You don’t really need to know more than how to @emit actions as they unfold, but coding can improve–or get in the way of–a scene. In general, use as few rooms as possible. Don’t use +details, because players forget to look: use objects instead, because the players do need @descs to know things are there. If your GM body is going to be in the room, puppets are unecessary (and it saves on spam if you don’t use them). Just @emit which of your NPCs is doing what.

Pages

I find an unspammy version of paging everyone to be helpful, rather than using +mp/here to generate a list that starts “You paged Jim, Kacky, Ben, Flo, Quin, Bing, Frat, Spoon, Tick, Fry, Corin, Slotop, and Peewee: ‘It’s dark. You can’t see.’” Instead, I pose “GM pages: <blah>” which shows up on everyone’s screen concisely. Sometimes I code a command to do this.

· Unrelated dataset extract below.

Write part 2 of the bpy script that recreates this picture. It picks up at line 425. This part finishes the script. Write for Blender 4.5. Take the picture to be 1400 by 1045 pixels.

Further ways to keep spam small and scenes organized are to always and consistently page and pose (e.g. dealing with all your PCs in the same order, action first, then reaction). Also, you may find pack-relay useful (I’m not always sure I do). This means having groups of PCs working closely together to all page their poses/attempts to one fellow, and that one player makes a summary of the poses for all of them and poses it. If that player’s on a Mac, of course, no problem, just cut and paste. If not, it may be slower to go through the relay than to wait for everyone to get out their laboriously-crafted individual poses.